Looking at old maps from the Victorian era the site simply appears as a 'council wharf' but by the turn of the century it starts being referred to as a refuse destructor which makes sense as it is around that era when household waste starts to move from simply being ashes from the coal fire to being something we would loosely term today as actual 'rubbish' and one strategy to deal with it was to simply burn it! I believe it is around this same time when the brick built stable building fronting Rotton Park Street was built. The white deco buildings come a few decades later being built around 1930 when the site becomes known as a 'Salvage Department' instead.

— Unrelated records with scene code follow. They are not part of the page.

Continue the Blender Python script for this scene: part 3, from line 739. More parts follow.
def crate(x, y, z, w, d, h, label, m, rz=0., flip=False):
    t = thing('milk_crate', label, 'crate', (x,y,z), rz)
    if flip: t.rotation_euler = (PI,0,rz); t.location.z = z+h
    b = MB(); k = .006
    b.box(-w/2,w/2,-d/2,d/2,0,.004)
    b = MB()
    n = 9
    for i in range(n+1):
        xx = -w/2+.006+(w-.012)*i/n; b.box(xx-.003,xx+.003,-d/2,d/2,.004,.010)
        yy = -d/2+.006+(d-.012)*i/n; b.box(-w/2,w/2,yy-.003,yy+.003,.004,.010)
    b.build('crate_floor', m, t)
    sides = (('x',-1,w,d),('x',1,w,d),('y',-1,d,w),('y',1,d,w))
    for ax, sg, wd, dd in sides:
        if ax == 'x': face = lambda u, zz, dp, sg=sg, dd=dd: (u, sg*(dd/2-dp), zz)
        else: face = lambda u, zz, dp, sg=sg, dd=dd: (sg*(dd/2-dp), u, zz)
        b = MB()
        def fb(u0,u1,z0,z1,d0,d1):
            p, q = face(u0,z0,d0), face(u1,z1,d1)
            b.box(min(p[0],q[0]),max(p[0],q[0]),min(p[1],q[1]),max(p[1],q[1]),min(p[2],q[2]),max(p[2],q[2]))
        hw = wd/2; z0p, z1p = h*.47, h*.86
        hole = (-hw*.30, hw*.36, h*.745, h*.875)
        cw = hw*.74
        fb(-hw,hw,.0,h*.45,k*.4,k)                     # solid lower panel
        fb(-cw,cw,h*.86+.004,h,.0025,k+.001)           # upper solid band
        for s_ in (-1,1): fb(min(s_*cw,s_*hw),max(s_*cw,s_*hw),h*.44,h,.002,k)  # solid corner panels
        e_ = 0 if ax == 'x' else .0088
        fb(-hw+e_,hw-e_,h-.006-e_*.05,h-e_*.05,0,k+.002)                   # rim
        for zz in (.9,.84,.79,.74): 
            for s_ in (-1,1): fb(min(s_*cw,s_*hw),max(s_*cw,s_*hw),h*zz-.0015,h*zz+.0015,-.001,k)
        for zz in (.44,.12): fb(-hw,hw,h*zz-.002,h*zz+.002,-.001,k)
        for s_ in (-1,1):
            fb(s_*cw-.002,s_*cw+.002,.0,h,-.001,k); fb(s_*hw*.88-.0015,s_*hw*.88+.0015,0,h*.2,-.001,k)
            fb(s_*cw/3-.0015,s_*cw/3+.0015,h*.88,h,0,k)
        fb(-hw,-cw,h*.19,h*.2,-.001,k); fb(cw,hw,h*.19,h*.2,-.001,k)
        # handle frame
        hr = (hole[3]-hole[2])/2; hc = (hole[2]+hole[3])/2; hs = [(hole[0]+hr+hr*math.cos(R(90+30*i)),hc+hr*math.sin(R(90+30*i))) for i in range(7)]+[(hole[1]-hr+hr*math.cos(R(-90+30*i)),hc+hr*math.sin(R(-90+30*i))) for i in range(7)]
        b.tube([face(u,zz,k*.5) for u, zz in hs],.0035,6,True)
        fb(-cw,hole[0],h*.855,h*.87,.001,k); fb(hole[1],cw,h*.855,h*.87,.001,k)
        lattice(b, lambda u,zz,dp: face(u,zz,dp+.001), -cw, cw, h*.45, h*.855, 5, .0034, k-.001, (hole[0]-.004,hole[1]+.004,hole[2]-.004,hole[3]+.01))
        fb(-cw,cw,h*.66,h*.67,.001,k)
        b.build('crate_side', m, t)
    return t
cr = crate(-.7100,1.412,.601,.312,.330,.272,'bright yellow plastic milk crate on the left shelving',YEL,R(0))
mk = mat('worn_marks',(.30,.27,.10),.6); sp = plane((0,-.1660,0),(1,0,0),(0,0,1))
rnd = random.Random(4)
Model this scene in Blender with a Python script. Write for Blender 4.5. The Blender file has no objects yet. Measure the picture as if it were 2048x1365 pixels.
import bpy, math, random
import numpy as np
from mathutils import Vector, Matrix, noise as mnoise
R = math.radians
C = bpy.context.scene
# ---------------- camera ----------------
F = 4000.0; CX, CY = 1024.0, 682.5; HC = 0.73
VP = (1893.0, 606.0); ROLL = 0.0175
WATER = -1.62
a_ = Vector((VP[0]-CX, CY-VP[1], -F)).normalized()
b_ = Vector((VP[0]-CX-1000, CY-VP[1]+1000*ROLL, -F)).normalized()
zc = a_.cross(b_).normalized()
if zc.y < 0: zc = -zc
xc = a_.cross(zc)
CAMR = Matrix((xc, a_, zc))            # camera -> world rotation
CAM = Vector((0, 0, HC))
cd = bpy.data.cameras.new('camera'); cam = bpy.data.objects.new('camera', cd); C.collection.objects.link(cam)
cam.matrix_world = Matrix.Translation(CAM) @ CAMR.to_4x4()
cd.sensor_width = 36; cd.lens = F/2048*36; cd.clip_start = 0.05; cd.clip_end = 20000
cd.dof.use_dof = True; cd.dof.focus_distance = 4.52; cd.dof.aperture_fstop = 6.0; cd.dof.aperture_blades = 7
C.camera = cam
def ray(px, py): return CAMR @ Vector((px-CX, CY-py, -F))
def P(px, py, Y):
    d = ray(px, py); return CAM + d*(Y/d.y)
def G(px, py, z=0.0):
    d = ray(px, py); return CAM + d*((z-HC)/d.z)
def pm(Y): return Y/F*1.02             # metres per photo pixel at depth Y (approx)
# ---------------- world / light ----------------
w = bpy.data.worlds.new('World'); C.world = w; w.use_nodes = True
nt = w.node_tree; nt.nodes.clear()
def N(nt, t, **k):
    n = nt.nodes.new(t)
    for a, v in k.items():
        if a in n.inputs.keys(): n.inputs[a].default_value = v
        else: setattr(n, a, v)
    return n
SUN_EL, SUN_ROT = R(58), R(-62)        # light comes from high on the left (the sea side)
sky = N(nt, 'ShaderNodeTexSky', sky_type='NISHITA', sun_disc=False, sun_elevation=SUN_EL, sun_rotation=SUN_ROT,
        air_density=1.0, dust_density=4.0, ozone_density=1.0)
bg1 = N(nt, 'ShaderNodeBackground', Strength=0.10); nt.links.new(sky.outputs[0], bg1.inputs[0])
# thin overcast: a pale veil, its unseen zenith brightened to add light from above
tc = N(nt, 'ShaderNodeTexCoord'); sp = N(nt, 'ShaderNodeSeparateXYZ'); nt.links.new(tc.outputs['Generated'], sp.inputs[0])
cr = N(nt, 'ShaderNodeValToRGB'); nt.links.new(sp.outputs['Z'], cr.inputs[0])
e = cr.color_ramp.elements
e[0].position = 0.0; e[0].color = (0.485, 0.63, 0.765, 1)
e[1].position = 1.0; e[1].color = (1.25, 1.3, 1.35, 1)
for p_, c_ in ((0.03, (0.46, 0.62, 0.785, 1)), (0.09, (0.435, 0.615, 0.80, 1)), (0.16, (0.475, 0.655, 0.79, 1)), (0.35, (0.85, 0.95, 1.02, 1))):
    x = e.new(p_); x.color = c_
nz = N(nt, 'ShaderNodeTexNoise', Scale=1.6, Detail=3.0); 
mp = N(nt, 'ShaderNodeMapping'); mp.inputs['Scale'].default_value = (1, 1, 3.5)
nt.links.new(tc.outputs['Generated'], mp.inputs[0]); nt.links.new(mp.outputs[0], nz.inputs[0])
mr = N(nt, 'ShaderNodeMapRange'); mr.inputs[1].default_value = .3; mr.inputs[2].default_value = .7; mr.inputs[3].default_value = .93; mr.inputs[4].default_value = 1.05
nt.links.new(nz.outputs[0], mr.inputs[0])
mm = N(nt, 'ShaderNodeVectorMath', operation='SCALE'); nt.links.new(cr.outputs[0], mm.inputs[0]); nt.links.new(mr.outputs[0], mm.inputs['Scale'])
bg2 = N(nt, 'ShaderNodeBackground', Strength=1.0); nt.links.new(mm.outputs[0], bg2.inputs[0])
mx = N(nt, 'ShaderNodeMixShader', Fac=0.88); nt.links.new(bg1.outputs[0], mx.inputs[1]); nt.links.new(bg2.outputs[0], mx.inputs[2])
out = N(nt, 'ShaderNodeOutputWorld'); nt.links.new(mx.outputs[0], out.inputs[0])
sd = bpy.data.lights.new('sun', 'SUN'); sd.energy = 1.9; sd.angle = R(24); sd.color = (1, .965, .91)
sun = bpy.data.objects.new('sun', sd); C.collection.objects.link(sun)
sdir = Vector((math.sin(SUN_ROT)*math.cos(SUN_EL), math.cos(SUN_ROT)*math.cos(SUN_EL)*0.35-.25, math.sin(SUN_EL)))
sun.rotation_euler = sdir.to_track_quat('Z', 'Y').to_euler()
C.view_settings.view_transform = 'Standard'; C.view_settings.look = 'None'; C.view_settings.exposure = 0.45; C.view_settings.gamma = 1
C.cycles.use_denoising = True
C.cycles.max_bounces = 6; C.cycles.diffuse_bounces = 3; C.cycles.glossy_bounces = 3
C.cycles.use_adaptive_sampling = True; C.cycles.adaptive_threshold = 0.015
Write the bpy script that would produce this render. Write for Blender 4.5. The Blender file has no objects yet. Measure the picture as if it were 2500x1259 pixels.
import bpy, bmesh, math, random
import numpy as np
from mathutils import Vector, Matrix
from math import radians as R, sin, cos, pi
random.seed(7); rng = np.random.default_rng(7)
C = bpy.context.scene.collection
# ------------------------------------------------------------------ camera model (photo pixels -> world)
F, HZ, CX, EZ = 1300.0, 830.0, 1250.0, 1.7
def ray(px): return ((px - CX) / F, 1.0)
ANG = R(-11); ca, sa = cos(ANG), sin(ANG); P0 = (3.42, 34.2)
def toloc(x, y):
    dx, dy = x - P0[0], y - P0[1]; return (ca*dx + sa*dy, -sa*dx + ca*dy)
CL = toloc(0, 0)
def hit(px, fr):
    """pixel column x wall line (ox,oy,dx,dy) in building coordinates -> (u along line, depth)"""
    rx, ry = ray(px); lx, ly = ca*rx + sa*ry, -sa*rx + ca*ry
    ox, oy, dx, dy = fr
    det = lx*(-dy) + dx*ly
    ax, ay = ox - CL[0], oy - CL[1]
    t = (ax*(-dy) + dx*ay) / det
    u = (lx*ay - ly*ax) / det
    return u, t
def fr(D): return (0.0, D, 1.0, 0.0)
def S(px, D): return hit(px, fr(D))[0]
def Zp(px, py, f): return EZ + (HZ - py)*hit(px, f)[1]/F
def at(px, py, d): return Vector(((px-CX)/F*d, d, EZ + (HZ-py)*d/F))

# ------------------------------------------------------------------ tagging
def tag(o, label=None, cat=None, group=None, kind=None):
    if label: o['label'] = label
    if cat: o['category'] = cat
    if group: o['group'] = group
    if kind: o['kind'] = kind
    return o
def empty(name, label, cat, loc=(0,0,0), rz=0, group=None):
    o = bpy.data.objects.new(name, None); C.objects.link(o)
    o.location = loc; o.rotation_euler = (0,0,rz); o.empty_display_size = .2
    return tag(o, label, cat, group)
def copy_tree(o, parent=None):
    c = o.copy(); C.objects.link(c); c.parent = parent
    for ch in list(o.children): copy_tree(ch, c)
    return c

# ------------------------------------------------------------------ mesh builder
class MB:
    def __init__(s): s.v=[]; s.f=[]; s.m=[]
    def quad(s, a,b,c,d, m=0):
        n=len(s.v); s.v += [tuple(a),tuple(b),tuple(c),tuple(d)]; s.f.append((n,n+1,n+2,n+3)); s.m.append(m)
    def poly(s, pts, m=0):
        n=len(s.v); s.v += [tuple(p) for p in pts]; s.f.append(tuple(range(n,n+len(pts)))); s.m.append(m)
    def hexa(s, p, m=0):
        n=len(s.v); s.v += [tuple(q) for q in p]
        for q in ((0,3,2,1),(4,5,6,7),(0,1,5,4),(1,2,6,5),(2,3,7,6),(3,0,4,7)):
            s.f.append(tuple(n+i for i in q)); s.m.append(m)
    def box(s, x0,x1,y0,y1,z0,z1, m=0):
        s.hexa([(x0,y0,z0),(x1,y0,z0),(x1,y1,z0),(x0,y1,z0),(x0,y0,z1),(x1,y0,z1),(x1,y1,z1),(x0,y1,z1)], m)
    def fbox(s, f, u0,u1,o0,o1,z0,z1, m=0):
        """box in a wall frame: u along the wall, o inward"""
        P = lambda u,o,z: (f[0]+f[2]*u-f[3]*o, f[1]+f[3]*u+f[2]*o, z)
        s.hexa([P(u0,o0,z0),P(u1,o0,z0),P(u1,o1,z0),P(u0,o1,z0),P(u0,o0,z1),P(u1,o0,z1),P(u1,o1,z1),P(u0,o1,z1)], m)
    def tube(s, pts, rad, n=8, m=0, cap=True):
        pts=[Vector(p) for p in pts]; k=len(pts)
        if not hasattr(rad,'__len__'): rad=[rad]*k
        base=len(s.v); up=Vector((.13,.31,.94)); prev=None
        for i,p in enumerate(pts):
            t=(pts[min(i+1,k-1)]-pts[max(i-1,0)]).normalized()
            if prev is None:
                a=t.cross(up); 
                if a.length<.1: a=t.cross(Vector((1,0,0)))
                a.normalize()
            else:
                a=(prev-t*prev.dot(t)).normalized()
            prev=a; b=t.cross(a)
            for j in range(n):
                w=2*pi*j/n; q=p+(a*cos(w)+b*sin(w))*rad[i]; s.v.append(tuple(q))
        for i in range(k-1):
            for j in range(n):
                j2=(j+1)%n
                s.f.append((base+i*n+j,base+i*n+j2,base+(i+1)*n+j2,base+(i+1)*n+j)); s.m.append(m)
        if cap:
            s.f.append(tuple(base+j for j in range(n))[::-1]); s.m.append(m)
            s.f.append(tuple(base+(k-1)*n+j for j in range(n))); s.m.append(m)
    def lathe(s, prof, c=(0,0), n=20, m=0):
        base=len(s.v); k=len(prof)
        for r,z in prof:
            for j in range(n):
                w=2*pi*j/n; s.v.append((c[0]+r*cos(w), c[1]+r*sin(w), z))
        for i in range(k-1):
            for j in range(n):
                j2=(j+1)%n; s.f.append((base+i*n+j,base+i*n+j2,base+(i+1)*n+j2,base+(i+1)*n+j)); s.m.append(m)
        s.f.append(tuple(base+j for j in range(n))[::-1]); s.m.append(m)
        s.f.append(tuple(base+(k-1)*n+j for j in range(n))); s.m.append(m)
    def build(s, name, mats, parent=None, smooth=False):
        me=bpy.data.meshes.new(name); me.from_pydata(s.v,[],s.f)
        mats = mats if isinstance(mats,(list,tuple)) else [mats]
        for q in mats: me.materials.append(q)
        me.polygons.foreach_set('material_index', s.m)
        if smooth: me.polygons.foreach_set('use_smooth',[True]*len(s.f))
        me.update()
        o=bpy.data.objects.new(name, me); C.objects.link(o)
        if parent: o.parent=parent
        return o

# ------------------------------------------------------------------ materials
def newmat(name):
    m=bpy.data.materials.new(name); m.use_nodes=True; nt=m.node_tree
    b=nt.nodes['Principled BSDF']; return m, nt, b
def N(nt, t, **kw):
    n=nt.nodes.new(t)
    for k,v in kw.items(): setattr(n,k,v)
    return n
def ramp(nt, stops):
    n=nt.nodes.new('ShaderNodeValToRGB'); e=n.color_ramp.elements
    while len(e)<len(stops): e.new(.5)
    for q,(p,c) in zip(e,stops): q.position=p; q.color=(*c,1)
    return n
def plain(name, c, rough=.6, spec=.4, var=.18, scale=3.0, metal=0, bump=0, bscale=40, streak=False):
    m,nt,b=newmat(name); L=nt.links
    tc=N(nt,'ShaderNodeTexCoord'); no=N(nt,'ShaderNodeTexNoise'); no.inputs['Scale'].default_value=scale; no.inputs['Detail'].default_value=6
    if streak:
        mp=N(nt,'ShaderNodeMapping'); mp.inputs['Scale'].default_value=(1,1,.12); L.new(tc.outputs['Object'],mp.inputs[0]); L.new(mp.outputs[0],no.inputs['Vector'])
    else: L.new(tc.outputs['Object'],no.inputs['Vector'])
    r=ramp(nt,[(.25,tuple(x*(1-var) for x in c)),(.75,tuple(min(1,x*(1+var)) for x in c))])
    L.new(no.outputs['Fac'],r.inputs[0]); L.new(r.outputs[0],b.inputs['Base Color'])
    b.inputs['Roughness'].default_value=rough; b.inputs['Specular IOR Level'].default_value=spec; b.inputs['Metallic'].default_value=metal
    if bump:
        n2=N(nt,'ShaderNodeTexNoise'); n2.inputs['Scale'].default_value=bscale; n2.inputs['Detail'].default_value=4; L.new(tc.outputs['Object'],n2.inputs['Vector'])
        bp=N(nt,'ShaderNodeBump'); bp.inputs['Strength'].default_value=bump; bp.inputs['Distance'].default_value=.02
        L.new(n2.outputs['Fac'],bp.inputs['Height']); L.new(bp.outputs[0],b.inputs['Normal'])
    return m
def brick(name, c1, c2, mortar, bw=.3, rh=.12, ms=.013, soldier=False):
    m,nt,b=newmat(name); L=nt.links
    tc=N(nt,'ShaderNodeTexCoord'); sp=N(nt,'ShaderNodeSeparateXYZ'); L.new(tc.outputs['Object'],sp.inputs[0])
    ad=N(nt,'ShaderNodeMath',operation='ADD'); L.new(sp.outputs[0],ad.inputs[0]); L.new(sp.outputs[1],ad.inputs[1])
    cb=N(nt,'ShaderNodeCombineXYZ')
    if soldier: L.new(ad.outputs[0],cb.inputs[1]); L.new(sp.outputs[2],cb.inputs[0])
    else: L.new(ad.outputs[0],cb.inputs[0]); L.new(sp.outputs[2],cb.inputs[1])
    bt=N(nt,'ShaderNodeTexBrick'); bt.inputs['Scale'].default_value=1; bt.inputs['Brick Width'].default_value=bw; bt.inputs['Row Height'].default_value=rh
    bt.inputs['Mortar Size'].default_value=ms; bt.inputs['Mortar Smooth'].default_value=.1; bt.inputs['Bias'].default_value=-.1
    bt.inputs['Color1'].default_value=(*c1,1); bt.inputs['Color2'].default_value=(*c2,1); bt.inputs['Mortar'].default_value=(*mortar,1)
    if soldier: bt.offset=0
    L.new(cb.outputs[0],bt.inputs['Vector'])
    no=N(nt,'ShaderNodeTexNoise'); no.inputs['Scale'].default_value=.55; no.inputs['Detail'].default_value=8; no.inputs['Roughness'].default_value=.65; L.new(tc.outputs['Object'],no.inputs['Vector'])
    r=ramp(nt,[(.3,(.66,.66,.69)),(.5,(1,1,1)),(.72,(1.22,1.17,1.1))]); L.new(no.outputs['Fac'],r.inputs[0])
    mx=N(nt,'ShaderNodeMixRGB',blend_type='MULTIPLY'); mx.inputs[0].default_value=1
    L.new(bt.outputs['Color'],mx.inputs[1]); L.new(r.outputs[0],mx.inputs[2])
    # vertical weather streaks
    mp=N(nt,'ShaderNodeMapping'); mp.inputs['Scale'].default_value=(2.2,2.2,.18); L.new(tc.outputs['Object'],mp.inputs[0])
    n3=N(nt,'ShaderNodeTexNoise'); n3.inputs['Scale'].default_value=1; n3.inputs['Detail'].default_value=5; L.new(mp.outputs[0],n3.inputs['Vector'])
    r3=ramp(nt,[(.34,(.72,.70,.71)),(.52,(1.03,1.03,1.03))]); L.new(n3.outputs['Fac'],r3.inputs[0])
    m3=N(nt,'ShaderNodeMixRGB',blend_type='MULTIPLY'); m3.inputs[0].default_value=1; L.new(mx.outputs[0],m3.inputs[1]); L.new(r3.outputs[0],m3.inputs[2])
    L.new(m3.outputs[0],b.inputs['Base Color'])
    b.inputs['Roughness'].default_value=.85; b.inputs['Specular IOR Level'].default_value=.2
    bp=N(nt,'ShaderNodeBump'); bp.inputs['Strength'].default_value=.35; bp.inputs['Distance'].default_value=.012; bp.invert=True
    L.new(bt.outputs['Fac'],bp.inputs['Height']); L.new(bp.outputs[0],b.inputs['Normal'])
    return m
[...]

The older buildings at the front of the site would once have been stables on the ground floor with a canteen and toilet facilities upstairs. Recently like most of the site they were split up into small industrial units but if you look closely theres still a few signs of their former use (such as the lovely cobbled floor downstairs) The deco 1930s part is actually mainly there to form a ramp that allowed dustcarts to drive up to the top of the incinerator building and tip into the top of the furnaces. (I'm sure nowadays the same thing would be easily accomplished by a simple belt conveyor!) In addition to this function they also contained workshops to work on the new fangled motorised dust carts that would have been taking over from horses around this time.. The incinerator building itself has probably undergone loads of modifications over the years but I was really surprised how much there was left inside that had anything to do with its former use. Im unsure exactly when the council vacated the site but it doesn't look to have been that long ago really. Possibly the 1990s sometime? When it closed it was no longer being used to incinerate waste but simply as a waste transfer station. Maybe it was going long enough to have worked in conjunction with its modern day equivalent in Tyseley!? Interestingly one control panel I found inside refers to the 'West Midlands County Council' which was only in existence from 1974-1986 so gives a pretty good idea what era its latest incarnation was built at a least. Most of these buildings were in use as small units until 2019 or so and after that the 'local community' have used part of the site for 'arty events' I believe there is plans to retain the older stable block (along with the Mckencnie building next door) but sadly i think the 1930s stuff (the best stuff of course!) is under threat of demolition.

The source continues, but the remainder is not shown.